Saturday, June 30, 2007

The Myth Makers & The God Makers

This past year, I've discovered Facebook. It is amazing. It is far superior to MySpace on many levels. Like many new media, it is dominated (right now) by younger adults. There is a small debate going on in the "Community of Christ is NOT Mormon's" group. (Yes, the name has problems).

I respond to a young LDS woman who asserts that Mormons are indeed Christian, but they are also the one true church.
Taryn, you are passionate about your faith. That is admirable. I wish more people felt as strongly as you do.

You aren't being vindictive. Are you "slamming" my church? I don't know, but you are essentially saying my church is in apostasy and the only true church is yours.

I understand where you are coming from. I use to believe that about your church too. Yet God keep revealing to me more truth and and I found God's Spirit of Grace alive in other churches and with other people.

I am in the Community of Christ today because it does not discount the experiences of other Christians as naive or incomplete.

Both the Book of Mormon & the Book of Revelation say in the end there will be 2 churches. I believe that. I also don't believe it is one the institutional churches that exist today.

Joseph Smith was a true prophet, but Joseph Smith was wrong too. I think if you can understand the truth in that, you can begin to understand why I am a member of the Community of Christ.
The paradox of faith. Jesus is fully human and fully divine. Joseph Smith is a true prophet and a false prophet. God is three persons, yet truly one one.

I believe in the holy catholic and apostolic Church. (My mom hates this line in the creed because she was taught that the Roman Catholic church was going to be one of the two churches in the end. She was taught it was going to be the Great and Abominable Church of the Devil.")

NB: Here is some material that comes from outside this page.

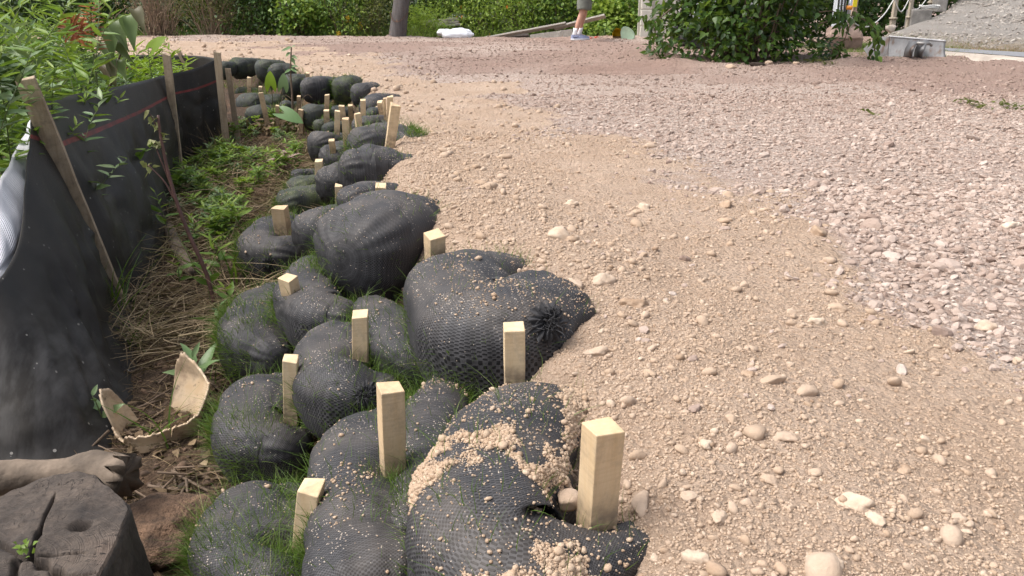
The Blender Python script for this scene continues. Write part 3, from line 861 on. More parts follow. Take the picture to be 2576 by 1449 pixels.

While writing this entry, I found an article online by Stephen E. Robinson, on
Nephi's "Great and Abominable Church." Robinson asserts that:
Once we understand that the term great and abominable church has two uses, the one open (inclusive and archetypal), the other closed (exclusive and historical)
I need to read the whole essay more carefully, but on this point, Robinson nails it. There are dual meanings to this phrase, both a symbolic reading and a literal reading. (I've known that Carl Jung and Joseph Campbell are key to understanding the Book of Mormon and the Book of Revelation.)

Hugh Nibley, a great LDS apologist wrote a book "The Myth Makers" to defend the church from fundamentalist Christian attacks. The of those anti-LDS attacks was called "The God Makers." (a book and a movie). What is ironic is that from a archetypal perspective, both titles accurately describe the church and the church's attackers. (And yes, I'm not being specific about the church, because that is my point.)

Every church has myth makers and god makers. Every religion has myth makers and god makers. So does every movement against a church or religion or a people.

The challenge for us is to discover the true myths which reveal the nature of the true God.